Laporan wartawan Tribunnews.com, Endrapta Pramudhiaz
TRIBUNNEWS.COM, JAKARTA - Di tengah berbagai kemajuan yang telah dicapai Indonesia dalam mengembangkan ekonomi syariah, ada empat tantangan yang masih harus diselesaikan.
Deputi Gubernur Bank Indonesia (BI) Juda Agung menjelaskan empat tantangan tersebut.
Pertama, masih tingginya ketergantungan Indonesia terhadap bahan baku halal dari luar negeri, baik itu daging maupun bahan-bahan turunan seperti emulsifier yang banyak digunakan dalam industri makanan.
"Sementara itu, daging potong yang disembelih di rumah potong hewan di dalam negeri pun belum semua memiliki sertifikasi halal," kata Juda dalam sambutannya di acara Opening Ceremony Festival Ekonomi Syariah Kawasan Timur Indonesia 2024, Senin (8/7/2024).
Baca juga: Jaga Ekonomi Nasional, Menteri PANRB & Menteri PPN Dorong Lembaga Ekonomi Syariah Diperkuat
Kedua, rendahnya pangsa keuangan syariah. Menurut Juda, hal ini antara lain disebabkan oleh inovasi produk keuangan syariah yang terbatas dan basis investor keuangan syariah yang belum kuat.
Bahkan, ia mengatakan beberapa kalangan seringkali belum sepenuhnya terliterasi dengan baik terhadap produk keuangan syariah.
Itu menyebabkan munculanya anggapan bahwa keuangan syariah atau bank syariah sama dengan bank konvensional. Ini yang dinilai Juda perlu terus diluruskan dan ia memastikan BI akan terus melakukan edukasi.
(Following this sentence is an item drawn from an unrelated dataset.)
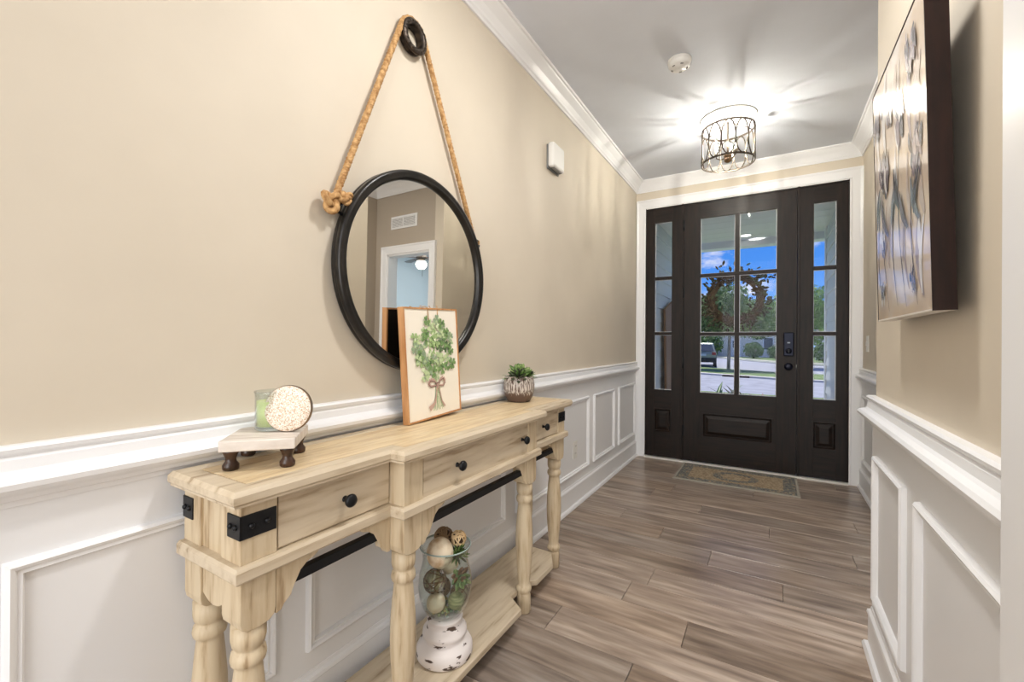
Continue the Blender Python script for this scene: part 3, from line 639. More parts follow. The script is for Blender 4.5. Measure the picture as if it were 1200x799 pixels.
# ------------------------------------------------------------------ framed clover picture leaning on the mirror
def clover_picture():
    w, h, d = .314, .410, .026
    lean = -math.asin(.016/.41)
    P = thing('clover_picture', 'light wood framed print of a green clover bouquet leaning on the mirror', 'picture', (.080, 1.094, ZT+.001), (math.radians(2.3), lean, math.radians(2.6)))
    # local: x out of the wall, y along, z up; back face at x=0
    fw = .006; wood = nmat('light_cherry_wood', srgb(178, 124, 76), srgb(208, 156, 104), scale=(10, 10, 1), nscale=6, rough=.45)
    MB().box(0, d, 0, fw, 0, h).build('frame_side', wood, P); MB().box(0, d, w-fw, w, 0, h).build('frame_side', wood, P)
    MB().box(0, d, fw, w-fw, 0, fw).build('frame_side', wood, P); MB().box(0, d, fw, w-fw, h-fw, h).build('frame_side', wood, P)
    MB().box(.010, d-.003, fw, w-fw, fw, h-fw).build('print_board', mat('cream_paper', srgb(246, 238, 222), .6), P)
    MB().box(.002, .010, fw, w-fw, fw, h-fw).build('back_board', M['darkwood'], P)
    X = d-.003; rnd = random.Random(3)
    greens = [mat('clover_green_%d' % i, c, .6) for i, c in enumerate([srgb(118, 150, 92), srgb(160, 186, 126), srgb(192, 210, 160), srgb(86, 112, 74), srgb(218, 228, 190), srgb(148, 168, 134)])]
    gm = MB()
    def heart(cy, cz, a, s_, mi, lay):
        pts = []
        for k in range(14):
            t_ = 2*PI*k/14; hx = 16*math.sin(t_)**3/17; hy = (13*math.cos(t_)-5*math.cos(2*t_)-2*math.cos(3*t_)-math.cos(4*t_))/17+1.0
            pts.append((hx*s_*.5, hy*s_*.5))
        vs = [(X+.0003+lay*.00003, cy, cz)] + [(X+.0003+lay*.00003, cy+p[0]*math.cos(a)-p[1]*math.sin(a), cz+p[0]*math.sin(a)+p[1]*math.cos(a)) for p in pts]
        gm.add(vs, [(0, i+1, (i+1) % 14+1) for i in range(14)], False, mi)
    lay = 0; cy0, cz0 = .166, .262
    spots = []
    for i in range(38):
        for _ in range(60):
            a = rnd.uniform(0, 2*PI); r = math.sqrt(rnd.random()); y = cy0+r*.108*math.cos(a); z = cz0+r*.098*math.sin(a)
            if all((y-p[0])**2+(z-p[1])**2 > .00060 for p in spots): break
        spots.append((y, z))
    spots += [(.048, .300), (.052, .262), (.262, .195), (.098, .160), (.120, .362), (.178, .365), (.205, .350), (.232, .318), (.256, .300), (.075, .235), (.060, .222), (.255, .245)]
    for (y, z) in spots:
        a0 = rnd.uniform(0, 2*PI); s_ = rnd.uniform(.021, .030); k = rnd.choice([0, 1, 1, 2, 2, 3, 4, 5, 0])
        for j in range(rnd.choice([3, 4])): lay += 1; heart(y, z, a0+j*2*PI/(3.4), s_, k, lay)
        lay += 1; heart(y, z, a0+.3, s_*.55, (k+3) % 6, lay)
    gm.build('painted_clovers', greens, P, recalc=False)
    sm = MB()
    for i in range(22):
        y0 = .160+rnd.uniform(-.012, .020); y1 = .172+(i-11)*.0030+rnd.uniform(-.002, .002); yt = cy0+rnd.uniform(-.05, .05)
        w_ = .0009; x = X+.00025+i*.00001
        for (a, za), (b, zb_) in (((yt, .215), (y0+.004, .122)), ((y0+.004, .122), (y1, rnd.uniform(.024, .034)))):
            sm.add([(x, a-w_, za), (x, a+w_, za), (x, b+w_, zb_), (x, b-w_, zb_)], [(0, 1, 2, 3)], False, i % 3)
    sm.build('painted_stems', [greens[1], greens[2], greens[5]], P, recalc=False)
    rb = MB(); pink = [mat('dusty_pink', srgb(196, 164, 150), .6), mat('brown_pink', srgb(120, 92, 84), .6)]
    def strip(pts, w_, mi, x):
        for (a, za, wa), (b, zb_, wb) in zip(pts, pts[1:]):
            dx, dz = b-a, zb_-za; l = math.hypot(dx, dz); nx, nz_ = -dz/l, dx/l
            rb.add([(x, a+nx*wa, za+nz_*wa), (x, a-nx*wa, za-nz_*wa), (x, b-nx*wb, zb_-nz_*wb), (x, b+nx*wb, zb_+nz_*wb)], [(0, 1, 2, 3)], False, mi)
    cy, cz = .168, .118; X2 = X+.003
    loopL = [(cy-.004, cz+.004, .002), (cy-.018, cz+.020, .006), (cy-.040, cz+.024, .007), (cy-.052, cz+.012, .006), (cy-.040, cz+.000, .004), (cy-.004, cz+.002, .002)]
    loopR = [(cy+.004, cz+.004, .002), (cy+.018, cz+.020, .006), (cy+.036, cz+.026, .007), (cy+.046, cz+.010, .006), (cy+.034, cz-.004, .004), (cy+.004, cz+.002, .002)]
    rb2 = X+.0032
    strip(loopL, .003, 0, X2); strip(loopR, .003, 0, rb2)
    strip([(p[0], p[1]-.003, .0014) for p in loopL], .003, 1, X2+.0003); strip([(p[0], p[1]-.003, .0014) for p in loopR], .003, 1, rb2+.0003)
    strip([(cy, cz+.006, .004), (cy-.010, cz-.035, .003), (cy-.020, cz-.065, .006), (cy-.052, cz-.082, .010)], .003, 0, X2)
    strip([(cy, cz+.006, .003), (cy+.014, cz-.030, .003), (cy+.020, cz-.060, .003), (cy+.040, cz-.085, .004)], .003, 0, rb2)
    strip([(cy-.012, cz+.006, .004), (cy+.014, cz+.010, .004)], .003, 1, X2+.0001)
    rb.build('painted_ribbon', pink, P, recalc=False)
    MB().tube([(.006, .105, h-.004), (.010, .110, h+.008), (.014, .118, h+.004), (.020, .125, h+.006), (.026, .130, h-.002), (.0275, .132, h-.05)], .0016, 6).tube([(.006, .215, h-.004), (.010, .205, h+.012), (.016, .200, h+.004), (.024, .190, h+.002), (.0275, .186, h-.05)], .0016, 6).build('hanging_wire', M['rope'], P)
clover_picture()

# ------------------------------------------------------------------ riser with candle and lid
def riser():
    c = Vector((.124, .596, ZT)); a = math.radians(47)
    R_ = thing('wooden_riser', 'small whitewashed wooden riser on four dark turned feet at the table end', 'riser', c, (0, 0, a))
    # local x along the edge nearest the camera
    MB().box(-.0775, .0775, -.085, .085, .044, .069).build('riser_top', nmat('whitewashed_riser', srgb(190, 174, 160), srgb(228, 220, 210), scale=(1, 10, 3), nscale=9, detail=6, lo=.3, hi=.6, rough=.55), R_, bevel=.003)
    for x in (-.058, .058):
        for y in (-.064, .064):
            MB().lathe([(0, 0), (.013, 0), (.0165, .003), (.017, .012), (.0115, .020), (.0105, .026), (.0135, .034), (.0165, .040), (.0165, .046), (0, .046)], 18, (x, y, 0)).build('foot', M['walnut'], R_)
riser()
ZR = ZT+.069
c = (.098, .625, ZR+.0005)
cd = thing('jar_candle', 'pale green candle in a clear glass jar on the wooden riser', 'candle', c)
MB().lathe([(0, .006), (.037, .006), (.040, .010), (.040, .080), (.041, .090), (.0425, .096), (.041, .097), (.0392, .090), (.038, .080), (.038, .012), (0, .010)], 32).build('glass_jar', M['vglass'], cd)
MB().lathe([(0, 0), (.036, 0), (.040, .003), (.040, .007), (0, .007)], 32).build('glass_foot', M['vglass'], cd)
MB().lathe([(0, .011), (.0372, .011), (.0372, .072), (.034, .070), (0, .069)], 32).build('wax', mat('pale_green_wax', srgb(214, 220, 158), .5), cd)
MB().tube([(0, 0, .069), (.002, 0, .078)], .001, 5).build('wick', M['black'], cd)
# lid leaning on the jar, facing the camera
gl = mat('glitter_disc', srgb(214, 200, 186), .35)
t_ = gl.node_tree; b_ = t_.nodes['Principled BSDF']; vo = N(t_, 'ShaderNodeTexVoronoi'); vo.inputs['Scale'].default_value = 480
tcn = N(t_, 'ShaderNodeTexCoord'); t_.links.new(tcn.outputs['Object'], vo.inputs['Vector'])
sp = N(t_, 'ShaderNodeSeparateColor'); t_.links.new(vo.outputs['Color'], sp.inputs[0])
rp = N(t_, 'ShaderNodeValToRGB'); rp.color_ramp.elements[0].color = srgb(172, 136, 102); rp.color_ramp.elements[1].color = srgb(240, 232, 222); e_ = rp.color_ramp.elements.new(.45); e_.color = srgb(218, 200, 180)
t_.links.new(sp.outputs[0], rp.inputs[0]); t_.links.new(rp.outputs[0], b_.inputs['Base Color']); b_.inputs['Metallic'].default_value = .25
bpn = N(t_, 'ShaderNodeBump'); bpn.inputs['Strength'].default_value = .5; bpn.inputs['Distance'].default_value = .001; t_.links.new(vo.outputs['Distance'], bpn.inputs['Height']); t_.links.new(bpn.outputs[0], b_.inputs['Normal'])
ld = thing('candle_lid', 'round glittery beige candle lid propped against the green candle', 'lid', (.158, .628, ZR+.0565))
fwd = Vector((.60, -.86, .12)).normalized()
ld.rotation_euler = fwd.to_track_quat('Z', 'Y').to_euler()
MB().lathe([(0, .006), (.050, .006), (.055, .004)], 48).build('glitter_face', gl, ld)
MB().lathe([(.055, .004), (.057, .001), (.057, -.006), (.054, -.008), (0, -.008)], 48).build('metal_rim', mat('warm_metal', srgb(150, 130, 112), .3, .9), ld)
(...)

Ketiga, potensi pasar yang besar, baik dari dalam negeri maupun luar negeri belum tergarap dengan baik. Ia mencontohkan modest fashion alias gaya baju tertutup dengan tidak mengkespos tubuh, tidak transparan, dan tidak mengekspos kulit berlebihan.
Juda memandang Indonesia memiliki potensi yang sangat besar untuk menjadi pusat modest fashion dunia.
"Parisnya modest fashion harusnya di Indonesia. Tadi kita lihat juga penampilan fashion show yang sangat memukau yang setiap tahun kita ajak mereka untuk dikenalkan kepada pusat fesyen dunia, sehingga modest fashion menjadi sebuah mainstream baru di dalam dunia fashion di Global," ujar Juda.
Ia kemudian mencontohkan kalau negara-negara yang bukan mayoritas muslim saja, seperti Jepang dan Korea Selatan, sudah mulai membuka wisata ramah muslim.
Mereka disebut telah membuka restoran-restoran yang halal dan pusat untuk memenuhi keperluan-keperluan para traveler muslim.
"Ini juga tentu saja akan membuka permintaan membuka peluang bagi produk-produk halal," tutur Juda.
Keempat, masih rendahnya literasi ekonomi syariah. Hasil survei yang Juda sebutkan menunjukkan bahwa literasi ekonomi syariah di Indonesia masih sebesar 28 persen.
"Artinya, dari 100 orang Indonesia baru 28 orang yang memahami mengenai ekonomi dan keuangan syariah. Tentu saja target ke depan 2025 sebesar 50 persen perlu terus kita upayakan," pungkas Juda.